**INFORMATION SUPPLIED**
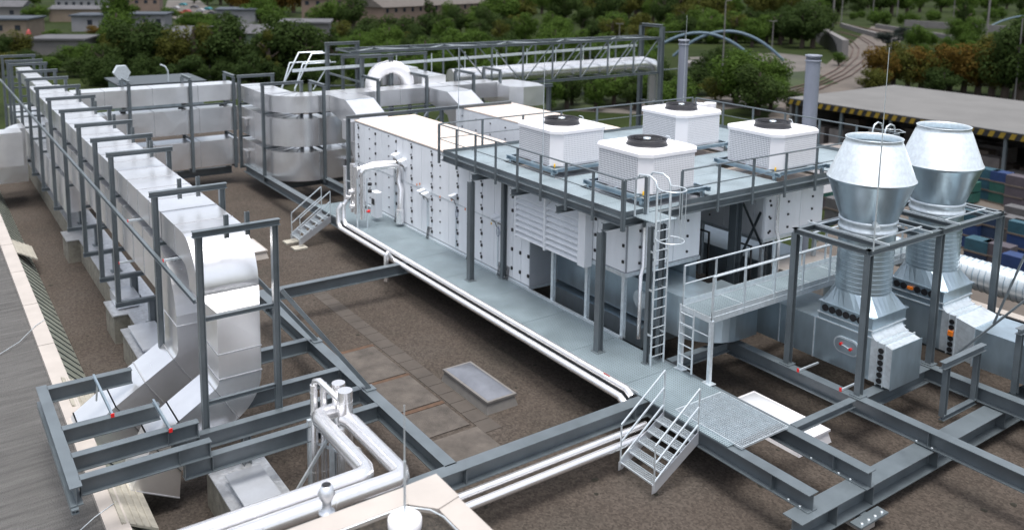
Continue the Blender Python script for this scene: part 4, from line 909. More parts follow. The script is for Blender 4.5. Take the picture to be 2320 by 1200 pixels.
for i,(x,z) in enumerate(((-32.95,2.62),(-31.2,2.0),(-30.95,2.08),(-29.3,1.9),(-28.4,2.0),(-27.4,1.85),(-25.6,1.75),(-23.75,1.75))):
    tag(MB().box(x,x+.05,YW-.045,YW-.024,z,z+.08).build('cable_tag', M['yellow'] if i in (0,6,7) else M['orange']), '%s small orange or yellow tag on the white unit, from the left' % ordn(i), 'tag', 'small orange tags')
for i,(x) in enumerate((-33.0,-30.2,-27.1,-25.0,-24.5)):
    q = MB(); 
    for k in range(3): q.tube([(x+.07*k,YW-.06,.5),(x+.07*k,YW-.12,.1),(x+.07*k,YW-.15,.02)],.014,5)
    tag(q.build('cable_tails', M['black']), '%s tuft of black cables entering the walkway, from the left' % ordn(i), 'cables', 'black cable tails')
# cross beam over the rear of the units
cbm = thing('goal_beam', 'long grey beam on posts across the left ends of both white units', 'beam', (-37.6,21,-.3))
MB().ibeam((-37.6,16.9,3.93),(-37.6,26.4,3.93),.16,.16,tf=.014).build('top_beam', M['steel'], cbm)
for y in (17.0,22.1): MB().ibeam((-37.6,y,-.4),(-37.6,y,3.85),.16,.16,up=(0,1,0),tf=.014).build('post', M['steel'], cbm)
MB().bar((-37.6,20.6,2.2),(-37.6,22.0,3.6),.07,.04).build('brace_bar', M['steel'], cbm); MB().bar((-38.2,20.4,2.2),(-38.6,22.0,3.8),.09,.09).build('brace_bar', M['steel'], cbm); MB().bar((-38.6,20.0,2.0),(-38.9,21.4,3.6),.09,.09).build('brace_bar', M['steel'], cbm)
tag(MB().tube([(-40.5,20.7,2.0),(-40.5,22.9,2.0)],.45,20).build('flex_duct', M['galv']), 'round silver duct piece glimpsed between the two white units', 'duct')
# white pipe loop
pts = [(-44.5,21.55,3.4),(-44.5,21.6,4.2)]+[(-44.5,22.72-1.12*math.cos(R(a)),4.35+.98*math.sin(R(a))) for a in (12,38,62,90,118,142,168)]+[(-44.5,23.84,4.2),(-44.5,23.9,3.4)]
tag(MB().tube(pts,.40,20).build('pipe_loop', M['insul']), 'thick white wrapped pipe arching over the rear ducts', 'pipe')
# ---------------------------------------------------------------- TRUSS PIPE BRIDGE
tb = thing('truss_bridge', 'long grey steel truss bridge carrying a shiny pipe, behind the white units', 'truss bridge', (-46,32,3.7))
TX0, TX1, TZ0, TZ1, TY0, TY1 = -46.9, -45.0, 3.72, 6.2, 20.5, 44.4
for x in (TX0,TX1):
    for z in (TZ0,TZ1): MB().ibeam((x,TY0 if z==TZ1 else 27.5,z),(x,TY1,z),.16,.14,tf=.014).build('chord', M['steel'], tb)
    q = MB(); k = 0; y = TY0; ys_ = []
    while y <= TY1+.01: ys_.append(y); y += (TY1-TY0)/10
    for y in ys_:
        if y > 27: MB().bar((x,y,TZ0),(x,y,TZ1),.09).build('upright', M['steel'], tb)
    for i in range(3,10):
        a_, b_ = ((ys_[i],TZ0),(ys_[i+1],TZ1)) if i > 4 else ((ys_[i],TZ1),(ys_[i+1],TZ0))
        MB().bar((x,a_[0],a_[1]),(x,b_[0],b_[1]),.06).build('diagonal', M['steel'], tb)
for i,y in enumerate(ys_):
    MB().bar((TX0,y,TZ1),(TX1,y,TZ1),.07).build('cross_bar', M['steel'], tb)
    if i < 10: MB().bar((TX0 if i%2 else TX1,y,TZ1),(TX1 if i%2 else TX0,ys_[i+1],TZ1),.05).build('roof_brace', M['galv_bright'], tb)
    if y > 27: MB().bar((TX0,y,TZ0),(TX1,y,TZ0),.1).build('cross_bar', M['steel'], tb)
MB().bar((-46.2,17.6,5.2),(-46.2,TY1-1,5.62),.1,.16).build('cable_tray', M['galv_bright'], tb)
for y in ys_[1:10]: MB().bar((-46.1,y+1.1,TZ0+.6),(-46.1,y+1.1,TZ1-.4),.04).build('hanger', M['galv_bright'], tb)
tpn = thing('clad_pipeline', 'big shiny pipe inside the truss bridge, bending down at its right end', 'pipe', (-45.9,36,4.4))
MB().tube([(-45.9,27.6,4.3),(-45.9,43.6,4.35),(-45.9,44.6,4.15),(-45.9,45.0,3.5),(-45.9,45.0,-9.9)],.5,24).build('pipe_shell', M['alu_pipe'], tpn)
bands(tpn, M['alu_pipe'], [((-45.9,28.2+2.39*k-.03,4.32),(-45.9,28.2+2.39*k+.03,4.32)) for k in range(7)], .51, 24)
tt = thing('truss_tower', 'tall grey trestle tower holding the right end of the truss bridge', 'tower', (-46,44.4,-10))
for x in (TX0-.1,TX1+.1):
    for y in (44.6,): MB().ibeam((x,y,-10),(x,y,7.0),.3,.26,up=(0,1,0)).build('post', M['steel'], tt)
MB().ibeam((TX0-.1,44.6,7.05),(TX1+.1,44.6,7.05),.2,.3).build('head_beam', M['steel'], tt)
for z in (-1.5,1.5): MB().bar((TX0-.1,44.6,z),(TX1+.1,44.6,z),.1).build('tie', M['steel'], tt)
q = MB(); q.bar((TX1+.1,44.7,6.6),(TX1+.1,47.0,6.6),.06); q.bar((TX1+.1,47.0,6.6),(TX1+.1,46.8,3.9),.07); q.bar((TX1+.1,44.7,3.9),(TX1+.1,46.8,3.9),.07); q.build('side_bracket', M['steel'], tt)
for y in (33.6,36.2):
    MB()
g3 = thing('bridge_trestle', 'grey goalpost trestle under the middle of the truss bridge', 'trestle', (-44.8,32,-10))
for y in (31.4,34.1): MB().ibeam((-44.4,y,-10),(-44.4,y,3.45),.24,.22,up=(0,1,0)).build('post', M['steel'], g3)
MB().ibeam((-44.4,31.1,3.55),(-44.4,34.4,3.55),.2,.2).build('head_beam', M['steel'], g3)
# left end stair/frames of the truss
lf = thing('steel_gantry', 'tall dark frames with slanting galvanised rails at the left end of the truss bridge', 'frame', (-47,20,-1))
for x,y0_,y1_,zt_ in ((-46.4,19.75,21.6,6.55),(-44.3,20.9,22.7,5.95)):
    for y in (y0_,y1_): MB().ibeam((x,y,-1.2),(x,y,zt_),.2,.2,up=(0,1,0),tf=.016).build('post', M['steel'], lf)
    MB().ibeam((x,y0_-.15,zt_+.05),(x,y1_+.15,zt_+.05),.16,.18,tf=.016).build('head_beam', M['steel'], lf)
for z in (4.2,5.2,6.0): MB().bar((-46.4,19.75,z),(-46.4,21.6,z-.1),.08).build('tie', M['steel'], lf)
MB().bar((-46.3,19.75,4.95),(-44.2,22.9,3.9),.1).build('tie', M['steel'], lf)
for x in (-46.7,-47.5):
    o_ = .0 if x > -47 else -.45
    MB().tube([(x,17.9+o_,4.1),(x,18.95+o_,6.05),(x,19.95,6.05)],.05,6).build('slanting_rail', M['galv_bright'], lf)
    MB().tube([(x,17.9+o_,4.0),(x,18.4+o_,5.5),(x,20.4,5.5)],.045,6).build('slanting_rail', M['galv_bright'], lf)
MB().bar((-46.7,19.0,4.0),(-46.7,19.9,5.3),.05).build('slanting_rail', M['galv_bright'], lf)
# ---------------------------------------------------------------- STACKS, RODS
for x,y,zt_,r,lab in ((-34.6,36.1,7.15,.27,'thinner grey flue stack behind the rearmost cooling unit'),(-25.1,34.8,7.2,.33,'thick grey flue stack right of the cooling units')):
    t = thing('flue_stack', lab, 'stack', (x,y,-10), 'grey flue stacks')
    MB().tube([(x,y,-10),(x,y,zt_)],r,28).build('flue', M['pvc'], t)
    MB().lathe([(r,zt_-.32),(r+.04,zt_-.3),(r+.04,zt_-.24),(r,zt_-.22),(r,zt_-.1),(r+.05,zt_-.08),(r+.05,zt_),(r-.03,zt_),(r-.03,zt_-.2),(.001,zt_-.2)],(x,y,0),28).build('rim', M['pvc'], t)
def rod(x,y,z0,z1,lab,m='galv_bright'):
    t = thing('lightning_rod', lab, 'lightning rod', (x,y,z0), 'thin lightning rods')
    MB().tube([(x,y,z0),(x,y,z0+(z1-z0)*.55)],.02,6).build('rod_base', M[m], t); MB().tube([(x,y,z0+(z1-z0)*.55),(x,y,z1)],[.012,.008],5).build('rod_tip', M[m], t)
    return t
rod(-23.1,17.55,4.1,8.1,'thin lightning rod in front of the leftmost cooling unit'); rod(-12.2,19.9,4.0,9.2,'tall thin lightning rod in front of the nearer cowl')
rod(-28.0,17.2,3.8,8.0,'thin lightning rod rising from the roof of the long white unit'); rod(-33.4,35.0,-1,8.6,'thin lightning rod in front of the thinner grey stack')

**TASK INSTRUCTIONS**
Reply with the number of lines in the data that include the string "from" and nothing else.

**ANSWER TO THE TASK**
4